War is inevitable, it is said, not because of American imperialism but because of its addiction to the automobile. Dirty mobility is what America means by freedom. All of which is true. Petroleum is global capitalism’s great lubricant, its key means of production. But the case is not proven that Iraqi oil, specifically, is a necessary part of the world picture. In hard cash terms, the Iraqi embargo matters little for corporate profits. Pay heed to the yearly reports and “position papers” churned out by Haliburton and Shell. What they truly covet is not sabotaged wells in the desert, but the deep-water fields beneath the warm seas of the Bight of Benin, the Gulf of Mexico, and coastal Brazil.

So let us not see in the slaughter of Iraqi civilians only the murderous logic of the S.U.V. It is not oil capital but capital in general that we must confront. Look around as you march up the Boulevard of Shame, at the bland headquarters of Bechtel, Esprit, and Chevron. Which of the three has the cleaner hands worldwide? To fixate on a single commodity and its detritus obscures the full horror and ruthlessness hidden by the word “globalization”: primitive accumulation, predatory and profligate, careering forward on a planetary scale.

In the destruction of Baghdad resides the logic of empire. Oil is a metaphor for something more lethal, more destructive. What is at stake is the true madness of the world market, the hubris of an imperial “grand design” intended to make the world safe, once and for all, for capital. The map of the oil-rich Middle East will be redrawn, but that will be only the beginning.

“American internationalism reflects….our national interests….a single sustainable model for national success”: such is the breathtaking monism of the new National Security Strategy. Is it any wonder that the costs of empire mount? More than half of all Federal funds flow to the military. American “bases” metastasize across the planet—in 130 countries by the last count, and rising steadily. The homeland economy is bloated and debt-ridden.

As for the miserable fantasy of the war as a blow struck in the name of the Iraqi people against their oppressor—the “mercy by any means necessary” thesis—the best we can do in the face of such Looking Glass politics is go back to Edmund Burke. Long ago he had this to say about the sudden discovery of human wickedness that regularly precedes an invasion: “It is not with much credulity I listen to any, when they speak evil of those whom they are going to plunder. I rather suspect that vices are feigned or exaggerated, when profit is looked for in their punishment. An enemy is a bad witness: a robber is a worse.” These are words for the times. The earth is crammed full of atrocities, and tyrants are always the true humanitarians.

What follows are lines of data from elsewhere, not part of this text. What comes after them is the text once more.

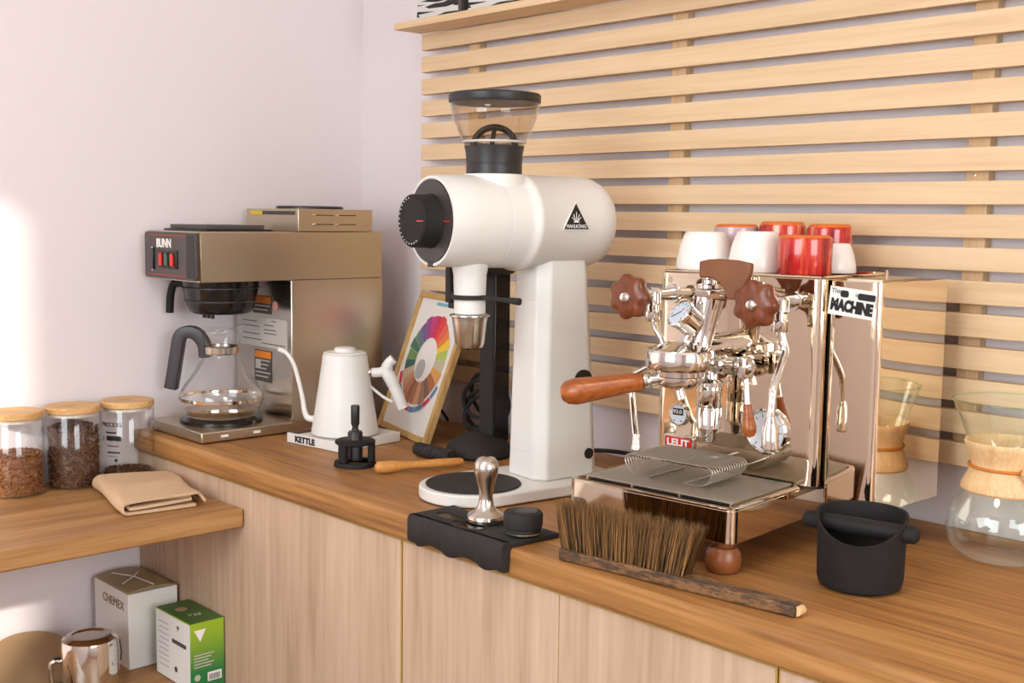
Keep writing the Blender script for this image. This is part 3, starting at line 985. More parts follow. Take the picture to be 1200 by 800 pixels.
for i in range(8):
    a0, a1 = math.radians(200 + 17 * i), math.radians(216 + 17 * i)
    vs = []
    for k in range(4):
        a = a0 + (a1 - a0) * k / 3
        for r in (0.106, 0.118):
            vs.append(tilt @ Vector((wc_[0] + r * math.cos(a), -0.0006, wc_[1] + r * math.sin(a))))
    MB().add(vs, [(2 * k, 2 * k + 1, 2 * k + 3, 2 * k + 2) for k in range(3)]).build('outer_arc', plain('print_blue', (96, 130, 160), rough=0.7) if i % 3 else cmats[4], sh, smooth=False)
MB().lathe([(0.022, 0), (0.022, 0.0004), (0, 0.0004)], 28, tilt @ axis_M((wc_[0] - 0.012, -0.0004, wc_[1] - 0.022), (0, -1, 0))).build('grey_centre', plain('print_grey', (170, 170, 172), rough=0.7), sh)
MB().box(0.10, 0.16, -0.0010, -0.0006, 0.292, 0.299, tilt).build('heading', plain('print_teal', (120, 170, 180), rough=0.7), sh)

# ------------------------------------------------------------------ black appliance column behind the grinder
ap = thing('black_column_appliance', 'black upright appliance column with rounded foot standing behind the white grinder', 'appliance', (0.700, -0.185, ZC))
MB().prism(rrect(-0.024, 0.018, -0.022, 0.022, 0.006, 4), 0.02, 0.40).build('column', BLACK_M, ap, bevel=0.001)
MB().box(0.0185, 0.022, -0.019, 0.019, 0.03, 0.395).build('column_strip', BLACK_G, ap, bevel=0.001)
MB().lathe([(0, 0.001), (0.064, 0.001), (0.067, 0.006), (0.062, 0.022), (0.045, 0.036), (0.026, 0.044), (0, 0.046)], 40, T(-0.012, -0.030, 0) @ Matrix.Diagonal((1, 1.0, 1, 1))).build('foot', BLACK_M, ap)
MB().box(-0.03, 0.03, -0.08, 0.03, 0.36, 0.42, T(0, 0, 0.0)).build('head', BLACK, ap, bevel=0.008)

cb = thing('coiled_power_cord', 'black coiled cables heaped between the framed chart and the black column', 'cable', (0.585, -0.11, ZC))
rnd = random.Random(3)
for k in range(4):
    pts = []
    for i in range(28):
        a = i / 28 * 2 * PI
        r = 0.040 + 0.007 * k
        pts.append((r * math.cos(a) * 0.9, 0.014 * math.sin(a + k) + 0.012 * k - 0.02, 0.062 + 0.030 * (k % 2) + (r * 0.85) * math.sin(a)))
    MB().tube(pts, 0.0045, 8, closed=True).build('cable_loop', BLACK_M, cb)
MB().tube(smooth_path([(0.0, 0.03, 0.10), (0.03, 0.0, 0.13), (0.06, -0.02, 0.11), (0.085, -0.045, 0.12)], 6), 0.003, 8).build('cable_tail', BLACK, cb)
MB().prism(rrect(-0.028, 0.028, -0.018, 0.018, 0.008, 3), 0.001, 0.034, T(0.01, -0.01, 0)).build('plug_block', BLACK_M, cb, bevel=0.003)

cd = tag(MB().tube(smooth_path([(0.30, -0.10, ZC + 0.004), (0.24, -0.06, ZC + 0.05), (0.27, -0.02, ZC + 0.12), (0.33, -0.045, ZC + 0.155), (0.36, -0.05, ZC + 0.10), (0.335, -0.035, ZC + 0.05), (0.36, -0.02, ZC + 0.004)], 8), 0.0035, 8).build('power_cord', BLACK_M),
         'black cord looping up the wall between the brewer and the framed chart', 'cable')
cd2 = tag(MB().tube(smooth_path([(0.80, -0.075, ZC + 0.004), (0.86, -0.055, ZC + 0.016), (0.95, -0.045, ZC + 0.020), (1.06, -0.05, ZC + 0.014), (1.16, -0.06, ZC + 0.004)], 8), 0.0042, 8).build('power_cord', BLACK_M),
          'black cord running along the wall between the white grinder and the espresso machine', 'cable')

# ------------------------------------------------------------------ small brush and black cylinder
d_ = Vector((0.058, 0.163, 0)).normalized()
sb = thing('grinder_brush', 'honey coloured wooden brush handle lying left of the grinder base', 'brush', (0.700, -0.478, ZC + 0.0125))
MB().lathe([(0, 0), (0.006, 0.001), (0.0105, 0.006), (0.0115, 0.018), (0.0105, 0.040), (0.0075, 0.055), (0.0070, 0.080), (0.0082, 0.120), (0.0072, 0.165), (0.005, 0.172), (0, 0.173)], 20, axis_M((0, 0, 0), d_)).build('handle', STICKWOOD, sb)
bc = thing('black_grip_cylinder', 'short ribbed black cylinder lying in front of the framed chart', 'handle', (0.612, -0.312, ZC + 0.014))
pr_ = [(0, 0), (0.010, 0), (0.0128, 0.003), (0.0135, 0.012)]
for k in range(7):
    pr_ += [(0.0135, 0.018 + 0.012 * k), (0.0122, 0.020 + 0.012 * k), (0.0135, 0.023 + 0.012 * k)]
pr_ += [(0.012, 0.108), (0, 0.109)]
MB().lathe(pr_, 24, axis_M((0, 0, 0), (1, 0.0, 0))).build('sleeve', BLACK_M, bc)
MB().lathe([(0.006, 0), (0.006, 0.004), (0, 0.004)], 16, axis_M((0.109, 0, 0), (1, 0, 0))).build('tip', BLACK, bc)

# ------------------------------------------------------------------ the white shop grinder
GZ = math.radians(-8)
gr = thing('shop_coffee_grinder', 'tall white shop coffee grinder with barrel head and clear hopper', 'coffee grinder', (0.943, -0.451, ZC), GZ)
R = 0.092
base = [(R * math.cos(math.radians(a)), R * math.sin(math.radians(a))) for a in range(180, 361, 6)]
base += [(R, 0.255), (R - 0.015, 0.27), (-R + 0.015, 0.27), (-R, 0.255)]
MB().prism(base, 0.002, 0.022).build('base_plate', WHITE_P, gr, bevel=0.003, bseg=3)
MB().lathe([(0, 0.0222), (0.080, 0.0222), (0.081, 0.0235), (0.080, 0.025), (0, 0.025)], 60).build('rubber_pad', BLACK_M, gr)
cw = MB()
rings = []
for z, xa, xb, ya, yb in ((0.0222, -0.054, 0.054, 0.098, 0.235), (0.20, -0.050, 0.050, 0.100, 0.226), (0.40, -0.047, 0.047, 0.104, 0.212)):
    c = 0.018
    rings.append([(xa + c, ya, z), (xb - c, ya, z), (xb, ya + c, z), (xb, yb - c, z), (xb - c, yb, z), (xa + c, yb, z), (xa, yb - c, z), (xa, ya + c, z)])
vs = [p for r in rings for p in r]
fs = [tuple(range(8))[::-1], tuple(range(16, 24))]
for j in range(2):
    for k in range(8):
        fs.append((j * 8 + k, j * 8 + (k + 1) % 8, j * 8 + 8 + (k + 1) % 8, j * 8 + 8 + k))
cw.add(vs, fs).build('column', WHITE_P, gr, bevel=0.004, bseg=3)
MB().box(-0.022, 0.024, 0.0955, 0.0978, 0.07, 0.33, Matrix.Rotation(math.radians(-0.9), 4, 'X') @ T(0, 0.0015, 0)).build('service_panel', WHITE_P, gr, bevel=0.001)
MB().lathe([(0.017, 0), (0.017, 0.002), (0.012, 0.003), (0, 0.003)], 28, axis_M((0.0505, 0.192, 0.193), (1, 0, 0)) @ Matrix.Diagonal((1.1, 1.0, 1, 1))).build('power_socket', BLACK, gr)
MB().lathe([(0.0095, 0), (0.0095, 0.002), (0, 0.0025)], 24, axis_M((0.0535, 0.205, 0.062), (1, 0, 0))).build('rubber_plug', BLACK, gr)
HZ = 0.463


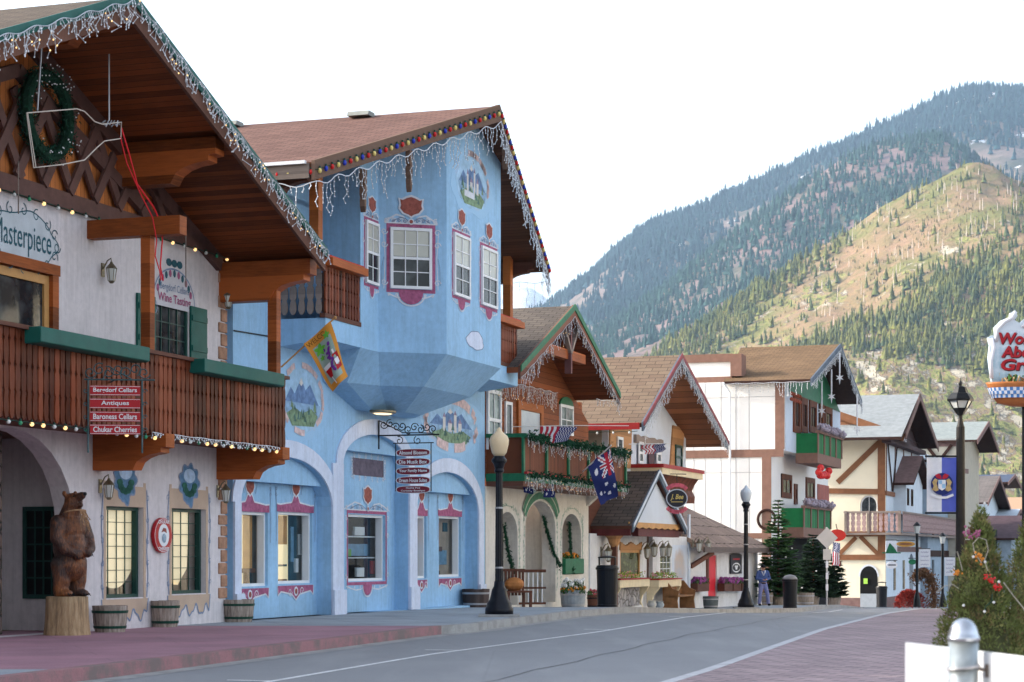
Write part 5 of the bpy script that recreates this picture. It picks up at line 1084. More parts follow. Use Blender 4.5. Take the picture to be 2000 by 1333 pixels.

What matters on a march is speech, not speeches, the centrifuge of voices, rhythms, and banners, not the hectoring of stale celebrities. Least of all does it matter what CNN makes of the occasion. We recognize that, whether we like it or not, part of what’s happening here is a numbers game, a counting of heads. But don’t expect the stenographers of power to do anything else than traduce what you see.

Trust your senses. A march, among other things, materializes the dead percentages in the polls and takes life for a moment off the flickering screen. It is a reminder—a fleeting and artificial one, but nonetheless welcome—of what the public realm could be.